AUBURN – Attorneys for a Lewiston man accused in a fatal stabbing were seeking Monday to bar from his murder trial a knife and bloody towel police found when searching him.
Sergio Hairston, 19, was in Androscoggin County Superior Court in an effort to persuade a judge to throw out evidence in connection with the Feb. 23 slaying.
Hairston’s attorneys, Scott Quigley and Heather Walker, said police had no cause to stop and search their client. For that reason, the knife and towel they found should not be admissible as evidence against him, they told Justice Joyce Wheeler.
Assistant Attorney General Lisa Marchese called several Lewiston police officers to the witness stand during the nearly two-hour hearing in the apparent case of a drug debt collection gone wrong.
She said police have the right to “pat down” people they detain in order to ensure police safety. During the course of their proper search for weapons, Lewiston police officers found the towel and knife. Therefore, that evidence should be allowed at trial, she reasoned.
Marchese said officers dispatched to the scene of the stabbing at 186 Bartlett St. at roughly 4:30 a.m. were given a description of the suspect by one of the family members of victim Richard Lessard. An officer who cruised the streets in hope of spotting the suspect encountered Hairston at the corner of Howe and Ash streets.

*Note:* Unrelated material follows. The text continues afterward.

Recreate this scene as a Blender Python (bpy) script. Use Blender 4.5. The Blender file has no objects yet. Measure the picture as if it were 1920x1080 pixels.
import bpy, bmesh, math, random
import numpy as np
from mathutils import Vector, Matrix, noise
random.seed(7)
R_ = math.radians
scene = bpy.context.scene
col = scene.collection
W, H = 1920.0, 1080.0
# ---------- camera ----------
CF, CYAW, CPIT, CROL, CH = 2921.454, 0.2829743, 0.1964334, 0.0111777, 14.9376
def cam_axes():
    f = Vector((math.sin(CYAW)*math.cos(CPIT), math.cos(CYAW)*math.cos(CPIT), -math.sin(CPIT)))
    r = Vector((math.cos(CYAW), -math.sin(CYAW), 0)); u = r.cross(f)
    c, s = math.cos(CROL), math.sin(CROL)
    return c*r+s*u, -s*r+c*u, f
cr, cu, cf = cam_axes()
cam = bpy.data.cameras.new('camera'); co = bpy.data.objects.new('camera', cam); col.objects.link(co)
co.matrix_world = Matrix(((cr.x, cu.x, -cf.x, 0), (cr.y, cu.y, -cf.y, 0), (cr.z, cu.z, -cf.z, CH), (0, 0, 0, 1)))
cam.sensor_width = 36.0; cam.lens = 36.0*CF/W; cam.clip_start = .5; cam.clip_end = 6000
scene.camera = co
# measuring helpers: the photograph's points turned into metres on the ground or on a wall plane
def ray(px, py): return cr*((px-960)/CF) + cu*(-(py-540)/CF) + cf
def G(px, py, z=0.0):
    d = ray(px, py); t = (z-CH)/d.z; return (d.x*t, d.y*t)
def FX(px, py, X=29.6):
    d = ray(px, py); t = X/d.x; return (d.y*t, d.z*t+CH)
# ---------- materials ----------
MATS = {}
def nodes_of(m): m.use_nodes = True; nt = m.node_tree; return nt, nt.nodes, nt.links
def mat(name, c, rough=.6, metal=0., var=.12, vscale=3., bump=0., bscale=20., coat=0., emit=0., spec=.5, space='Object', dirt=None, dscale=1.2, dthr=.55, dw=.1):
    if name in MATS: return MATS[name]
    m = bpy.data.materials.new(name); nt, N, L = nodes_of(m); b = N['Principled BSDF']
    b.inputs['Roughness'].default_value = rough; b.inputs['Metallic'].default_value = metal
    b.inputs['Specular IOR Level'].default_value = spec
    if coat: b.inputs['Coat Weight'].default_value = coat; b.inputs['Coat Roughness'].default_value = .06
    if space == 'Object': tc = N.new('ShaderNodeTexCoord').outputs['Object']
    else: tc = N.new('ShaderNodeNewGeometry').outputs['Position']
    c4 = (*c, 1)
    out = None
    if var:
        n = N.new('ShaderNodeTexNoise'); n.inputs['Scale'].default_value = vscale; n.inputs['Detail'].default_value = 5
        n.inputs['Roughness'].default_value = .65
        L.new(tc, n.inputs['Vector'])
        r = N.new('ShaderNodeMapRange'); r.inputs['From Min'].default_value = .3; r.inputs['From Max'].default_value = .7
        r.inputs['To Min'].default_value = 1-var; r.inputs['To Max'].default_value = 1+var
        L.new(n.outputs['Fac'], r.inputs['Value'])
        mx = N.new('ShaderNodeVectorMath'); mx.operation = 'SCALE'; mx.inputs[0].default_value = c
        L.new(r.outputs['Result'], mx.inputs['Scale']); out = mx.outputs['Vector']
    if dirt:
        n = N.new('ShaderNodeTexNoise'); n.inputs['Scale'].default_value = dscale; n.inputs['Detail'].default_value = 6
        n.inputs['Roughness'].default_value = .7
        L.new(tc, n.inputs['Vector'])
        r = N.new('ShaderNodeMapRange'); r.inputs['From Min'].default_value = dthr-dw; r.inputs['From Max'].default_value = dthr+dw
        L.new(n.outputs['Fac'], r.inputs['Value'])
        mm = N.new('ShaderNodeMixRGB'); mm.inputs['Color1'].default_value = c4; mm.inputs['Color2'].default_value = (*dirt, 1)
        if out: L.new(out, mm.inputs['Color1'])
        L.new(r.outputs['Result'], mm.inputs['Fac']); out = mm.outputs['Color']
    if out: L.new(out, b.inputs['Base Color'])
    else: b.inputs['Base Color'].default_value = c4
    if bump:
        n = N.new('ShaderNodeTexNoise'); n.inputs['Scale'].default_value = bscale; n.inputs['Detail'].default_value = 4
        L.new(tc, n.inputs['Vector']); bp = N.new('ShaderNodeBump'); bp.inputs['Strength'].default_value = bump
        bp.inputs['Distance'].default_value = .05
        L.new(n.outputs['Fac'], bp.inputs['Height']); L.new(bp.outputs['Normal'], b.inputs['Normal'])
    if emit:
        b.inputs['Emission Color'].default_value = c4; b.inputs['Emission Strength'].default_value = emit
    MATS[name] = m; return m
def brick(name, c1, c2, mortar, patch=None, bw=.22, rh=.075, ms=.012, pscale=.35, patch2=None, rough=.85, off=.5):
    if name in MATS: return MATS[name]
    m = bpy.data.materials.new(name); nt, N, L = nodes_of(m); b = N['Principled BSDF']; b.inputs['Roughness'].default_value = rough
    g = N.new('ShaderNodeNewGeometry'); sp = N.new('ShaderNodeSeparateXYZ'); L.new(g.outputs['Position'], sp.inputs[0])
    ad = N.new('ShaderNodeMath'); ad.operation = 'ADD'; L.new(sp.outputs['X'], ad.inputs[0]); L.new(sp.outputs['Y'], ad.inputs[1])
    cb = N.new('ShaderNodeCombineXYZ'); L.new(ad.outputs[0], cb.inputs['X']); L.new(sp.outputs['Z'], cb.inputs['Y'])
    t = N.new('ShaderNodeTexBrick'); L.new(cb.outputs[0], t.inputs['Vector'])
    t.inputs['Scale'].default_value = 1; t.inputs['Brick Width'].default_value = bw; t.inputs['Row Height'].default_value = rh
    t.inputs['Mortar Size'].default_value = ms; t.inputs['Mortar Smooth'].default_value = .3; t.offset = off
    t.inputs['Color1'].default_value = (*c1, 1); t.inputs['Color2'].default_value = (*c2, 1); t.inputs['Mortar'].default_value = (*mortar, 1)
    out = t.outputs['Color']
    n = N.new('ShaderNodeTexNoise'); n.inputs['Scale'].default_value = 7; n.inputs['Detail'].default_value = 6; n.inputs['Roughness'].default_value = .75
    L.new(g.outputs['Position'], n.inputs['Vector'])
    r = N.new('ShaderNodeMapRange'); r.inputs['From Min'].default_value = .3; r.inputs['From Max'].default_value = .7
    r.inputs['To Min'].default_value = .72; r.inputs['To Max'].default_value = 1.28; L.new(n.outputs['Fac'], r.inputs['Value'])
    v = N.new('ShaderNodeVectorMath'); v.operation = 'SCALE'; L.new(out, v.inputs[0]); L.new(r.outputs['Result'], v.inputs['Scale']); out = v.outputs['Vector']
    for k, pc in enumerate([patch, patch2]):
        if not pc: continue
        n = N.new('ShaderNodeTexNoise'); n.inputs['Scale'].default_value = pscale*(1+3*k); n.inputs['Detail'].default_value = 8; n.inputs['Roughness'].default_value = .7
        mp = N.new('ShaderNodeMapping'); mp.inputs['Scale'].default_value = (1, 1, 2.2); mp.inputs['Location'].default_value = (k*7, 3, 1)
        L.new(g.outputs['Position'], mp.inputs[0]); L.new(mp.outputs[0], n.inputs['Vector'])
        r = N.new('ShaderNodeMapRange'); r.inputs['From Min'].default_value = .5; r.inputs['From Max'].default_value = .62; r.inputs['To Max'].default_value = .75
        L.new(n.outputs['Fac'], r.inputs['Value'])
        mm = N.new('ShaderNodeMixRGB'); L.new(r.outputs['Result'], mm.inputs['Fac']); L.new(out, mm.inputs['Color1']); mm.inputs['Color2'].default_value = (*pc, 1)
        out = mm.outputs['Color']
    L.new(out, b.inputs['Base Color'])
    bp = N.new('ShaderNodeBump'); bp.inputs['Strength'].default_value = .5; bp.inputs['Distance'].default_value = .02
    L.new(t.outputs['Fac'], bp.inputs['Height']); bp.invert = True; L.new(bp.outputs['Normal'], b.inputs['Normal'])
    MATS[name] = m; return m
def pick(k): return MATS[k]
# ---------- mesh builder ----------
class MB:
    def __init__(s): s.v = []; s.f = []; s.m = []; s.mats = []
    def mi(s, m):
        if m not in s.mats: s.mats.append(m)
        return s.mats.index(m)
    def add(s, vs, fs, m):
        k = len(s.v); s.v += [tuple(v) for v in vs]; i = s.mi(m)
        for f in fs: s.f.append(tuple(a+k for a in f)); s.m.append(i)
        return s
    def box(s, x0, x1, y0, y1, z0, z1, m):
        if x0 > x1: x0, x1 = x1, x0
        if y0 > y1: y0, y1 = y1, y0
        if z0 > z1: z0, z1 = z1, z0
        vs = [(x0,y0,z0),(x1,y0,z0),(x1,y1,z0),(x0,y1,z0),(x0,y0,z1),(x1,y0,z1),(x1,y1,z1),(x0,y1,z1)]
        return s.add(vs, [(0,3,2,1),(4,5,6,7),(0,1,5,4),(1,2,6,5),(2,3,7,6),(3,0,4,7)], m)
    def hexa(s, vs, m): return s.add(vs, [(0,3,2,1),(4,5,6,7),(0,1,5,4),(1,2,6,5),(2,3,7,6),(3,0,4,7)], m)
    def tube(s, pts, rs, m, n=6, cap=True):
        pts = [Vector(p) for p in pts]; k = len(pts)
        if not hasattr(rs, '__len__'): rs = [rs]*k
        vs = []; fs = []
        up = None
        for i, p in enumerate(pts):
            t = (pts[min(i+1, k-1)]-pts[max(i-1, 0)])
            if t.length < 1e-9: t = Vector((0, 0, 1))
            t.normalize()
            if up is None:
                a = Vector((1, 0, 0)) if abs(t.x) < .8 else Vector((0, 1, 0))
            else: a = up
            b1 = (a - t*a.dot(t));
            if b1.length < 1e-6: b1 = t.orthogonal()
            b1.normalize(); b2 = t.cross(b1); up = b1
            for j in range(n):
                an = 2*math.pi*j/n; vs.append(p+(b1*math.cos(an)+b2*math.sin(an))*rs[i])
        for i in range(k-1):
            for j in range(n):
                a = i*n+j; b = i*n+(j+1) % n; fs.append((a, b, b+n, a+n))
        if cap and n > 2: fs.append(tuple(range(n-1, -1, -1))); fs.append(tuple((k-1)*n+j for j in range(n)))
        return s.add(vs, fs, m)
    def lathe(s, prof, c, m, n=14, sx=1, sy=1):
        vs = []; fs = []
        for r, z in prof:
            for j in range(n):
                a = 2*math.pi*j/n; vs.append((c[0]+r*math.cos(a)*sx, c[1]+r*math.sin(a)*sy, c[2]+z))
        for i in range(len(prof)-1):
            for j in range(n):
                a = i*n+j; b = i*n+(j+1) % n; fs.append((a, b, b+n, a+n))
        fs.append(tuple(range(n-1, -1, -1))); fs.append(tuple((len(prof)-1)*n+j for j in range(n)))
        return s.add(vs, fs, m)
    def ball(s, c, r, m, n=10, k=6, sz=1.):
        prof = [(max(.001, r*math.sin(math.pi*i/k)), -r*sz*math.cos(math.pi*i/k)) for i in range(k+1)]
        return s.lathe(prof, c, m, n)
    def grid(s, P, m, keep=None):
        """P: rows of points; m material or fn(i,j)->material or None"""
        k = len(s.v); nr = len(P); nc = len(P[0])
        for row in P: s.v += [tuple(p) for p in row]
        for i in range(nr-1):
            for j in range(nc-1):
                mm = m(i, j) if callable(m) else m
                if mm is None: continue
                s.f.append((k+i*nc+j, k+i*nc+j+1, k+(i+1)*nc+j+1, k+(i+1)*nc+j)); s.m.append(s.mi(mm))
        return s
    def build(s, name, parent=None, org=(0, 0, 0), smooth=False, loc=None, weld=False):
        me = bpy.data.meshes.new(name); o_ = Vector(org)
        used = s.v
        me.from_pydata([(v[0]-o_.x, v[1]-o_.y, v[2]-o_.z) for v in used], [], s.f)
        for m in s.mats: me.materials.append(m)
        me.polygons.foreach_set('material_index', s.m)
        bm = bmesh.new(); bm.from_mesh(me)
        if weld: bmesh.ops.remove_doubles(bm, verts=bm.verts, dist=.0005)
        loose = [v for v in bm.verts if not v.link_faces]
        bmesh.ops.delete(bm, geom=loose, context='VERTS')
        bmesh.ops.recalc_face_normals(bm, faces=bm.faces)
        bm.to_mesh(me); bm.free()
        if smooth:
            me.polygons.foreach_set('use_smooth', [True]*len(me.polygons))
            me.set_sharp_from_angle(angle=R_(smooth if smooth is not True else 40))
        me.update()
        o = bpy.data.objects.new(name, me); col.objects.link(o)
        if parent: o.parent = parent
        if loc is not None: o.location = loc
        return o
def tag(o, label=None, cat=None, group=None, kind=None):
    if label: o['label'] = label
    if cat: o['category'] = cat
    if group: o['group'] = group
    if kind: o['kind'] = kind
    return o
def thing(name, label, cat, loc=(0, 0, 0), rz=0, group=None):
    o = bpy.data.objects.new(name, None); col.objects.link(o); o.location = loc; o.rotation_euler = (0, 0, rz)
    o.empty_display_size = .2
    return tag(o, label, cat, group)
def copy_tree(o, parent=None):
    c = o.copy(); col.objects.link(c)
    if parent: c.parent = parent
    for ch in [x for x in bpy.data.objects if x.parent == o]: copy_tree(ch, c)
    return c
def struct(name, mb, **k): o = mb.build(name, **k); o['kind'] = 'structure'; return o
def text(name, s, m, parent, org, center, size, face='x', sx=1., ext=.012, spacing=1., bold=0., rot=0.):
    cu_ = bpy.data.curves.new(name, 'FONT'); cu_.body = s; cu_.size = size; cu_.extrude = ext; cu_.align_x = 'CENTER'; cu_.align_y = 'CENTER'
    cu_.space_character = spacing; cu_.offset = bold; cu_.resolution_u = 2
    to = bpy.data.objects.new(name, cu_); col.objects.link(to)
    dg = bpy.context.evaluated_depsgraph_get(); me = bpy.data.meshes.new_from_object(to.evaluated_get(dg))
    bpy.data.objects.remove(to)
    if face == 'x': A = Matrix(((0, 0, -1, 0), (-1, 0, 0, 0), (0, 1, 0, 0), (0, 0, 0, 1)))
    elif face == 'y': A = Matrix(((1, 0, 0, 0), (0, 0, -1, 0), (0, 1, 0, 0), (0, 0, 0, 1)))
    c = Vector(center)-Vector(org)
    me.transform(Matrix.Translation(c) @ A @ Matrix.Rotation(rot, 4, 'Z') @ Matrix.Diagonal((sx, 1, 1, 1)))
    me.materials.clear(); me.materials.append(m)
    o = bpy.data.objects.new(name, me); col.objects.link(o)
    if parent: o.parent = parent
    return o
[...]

Hairston matched the description, including his race, clothing, height and his “clean cut” look, Officer Jeremy Somma told Marchese from the witness stand. Somma said when he saw Hairston he stopped his car and stood behind the door of his cruiser in a crouch, his gun drawn. He pointed it with two hands at the ground, hiding it behind the door.
The call had come in as a stabbing, but a witness at the second floor apartment overheard Hairston say the word “guns.”
Somma ordered Hairston to stop walking and put his hands on his head, kneel then lie on the ground, face down.
Hairston complied, Somma said. But when he told Hairston to put his hands behind his back, Hairston didn’t respond, Somma said.
“This is a very dangerous situation for these police officers,” Marchese told the judge. “They were perfectly entitled to do what they did.”
Somma called for backup. When Officer Brian Beauparlant arrived at the scene, he stood by as Somma handcuffed Hairston.
Beauparlant searched Hairston, finding his wallet, then the bloody dish towel. He said he fished the sheathed knife out of Hairston’s right, front pants pocket. It appeared to have been wiped, Beauparlant said.
Somma said he drove Hairston for an interview at the station where he was arrested and charged with murder. He later was indicted on the same charge by a grand jury.
Quigley said Hairston was stopped after police issued an alert based on a “vague description” that would match many people in that area of the city and had no probable cause to arrest Hairston.
Justice Wheeler said she would research the cases cited by the lawyers and make a ruling whether to allow the evidence at trial at a later time.